Die Stadt Zürich, vertreten durch Stadtpräsidentin Corine Mauch, ist Gründungsmitglied des Mayors Migration Council (MMC), einem globalen Zusammenschluss von Städten, der ihre Stimme in der internationalen Migrations- und Flüchtlingspolitik stärken soll. Der MMC wurde 2019 von Bürgermeister*innen aus zehn Städten, darunter Zürich, sowie mit Unterstützung der Direktion für Entwicklung und Zusammenarbeit DEZA, gegründet. «Bei den Verhandlungen des Globalen Pakts für Flüchtlinge (GCR) und des Globalen Migrationspakts (GCM) fehlte eine kollektive Stimme der Städte», sagt Etter. «Zivilgesellschaft und Privatwirtschaft waren schon organisiert - die Städte aber noch nicht.»
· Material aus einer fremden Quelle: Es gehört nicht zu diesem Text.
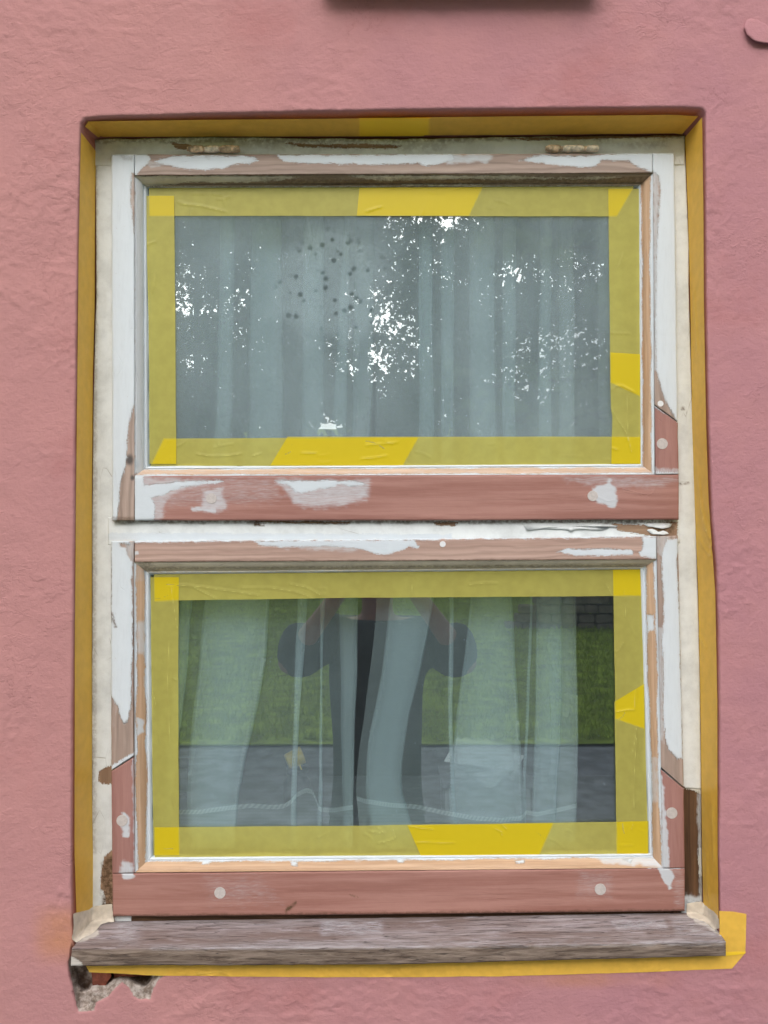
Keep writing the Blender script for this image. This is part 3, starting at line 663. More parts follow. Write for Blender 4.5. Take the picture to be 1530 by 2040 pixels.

Als Mitglied des MMC nahm Zürich 2023 am Globalen Flüchtlingsforum (GRF) teil, wo über 270 Städte erstmals prominent mit einer gemeinsamen Stimme auftraten. Der Bürgermeister von Bristol sprach im Namen aller Städte und präsentierte über 100 «Pledges», konkrete Selbstverpflichtungen der Städte zur Umsetzung des Globalen Flüchtlingspakts. «Wenn jede Stadt einzeln auftritt, wird sie weniger gehört», sagt Etter. «Aber gemeinsam haben wir Gewicht - eine echte critical mass.»
Vom internationalen zum nationalen Dialog
Auch im nationalen Kontext engagiert sich die Stadt Zürich: So nimmt sie am WOSA-Prozess («Whole-of-Society Approach») teil, einem regelmässigen Austausch zwischen Bund, Zivilgesellschaft, Kantonen und Städten zur Umsetzung der Ziele des Globalen Flüchtlingspaktes auf nationaler Ebene, koordiniert von der DEZA und UNHCR. «Wir waren von Anfang an dabei», erklärt Etter. «Einerseits, weil wir uns über den MMC schon international engagierten, andererseits, weil Zürich sich gemeinsam mit anderen Städten schön länger dafür einsetzt, dass Städte auch in der nationalen Flüchtlingspolitik stärker eingebunden werden.» Für Bettina Etter stehen die WOSA-Treffen komplementär zum MMC, «weil sie ein nationales Netzwerk schaffen und sich Synergien ergeben.»
Aus diesem Austausch entstand unter anderem auch der Pledge zur tripartiten Zusammenarbeit im Asylsystem, den Zürich gemeinsam mit Bund, Kantonen und weiteren Städten am GRF 2023 einreichte. Das Ziel des Pledges ist eine bessere Zusammenarbeit aller drei staatlichen Ebenen, Bund, Kantone, Gemeinden, im Asylbereich. «Oft werden Städte als reine Umsetzerinnen nationaler Politik gesehen», sagt Etter. «Aber wir spüren die Realitäten vor Ort und setzen Integration konkret um. Darum wollen wir auch mitreden, wenn es um die Gestaltung der Asylpolitik in der Schweiz geht.» Die tripartite Zusammenarbeit und der Einbezug von Städten sei in aktuellen nationalen Prozessen, wie dem Asylausschuss des Bundes und der Erarbeitung einer neuen nationalen Asylstrategie, besser berücksichtigt als zuvor. «Das ist ein wichtiger Schritt. Städte bringen Perspektiven ein, die sonst fehlen würden.»
Blick nach vorn
Da sich Stadtpräsidentin Corine Mauch 2026 nicht mehr zur Wiederwahl stellt, steht der Stadt Zürich ein Wechsel bevor und damit stellt sich die Frage, wie es mit Zürichs internationalem Engagement weitergeht. Etter bleibt auf jeden Fall zuversichtlich: «Der Flüchtlingsschutz bleibt eine Priorität. Das internationale Engagement hängt von den neuen politischen Schwerpunkten ab.»
Denn eines ist für sie klar: Städte sind keine Nebendarstellerinnen, sondern zentrale Partnerinnen im globalen Flüchtlingsschutz. «Wir sind diejenigen, bei denen Menschen ankommen. Wir schaffen Integration, Tag für Tag. Deshalb müssen Städte mitreden, wenn es um die Zukunft des Flüchtlingsschutzes geht.»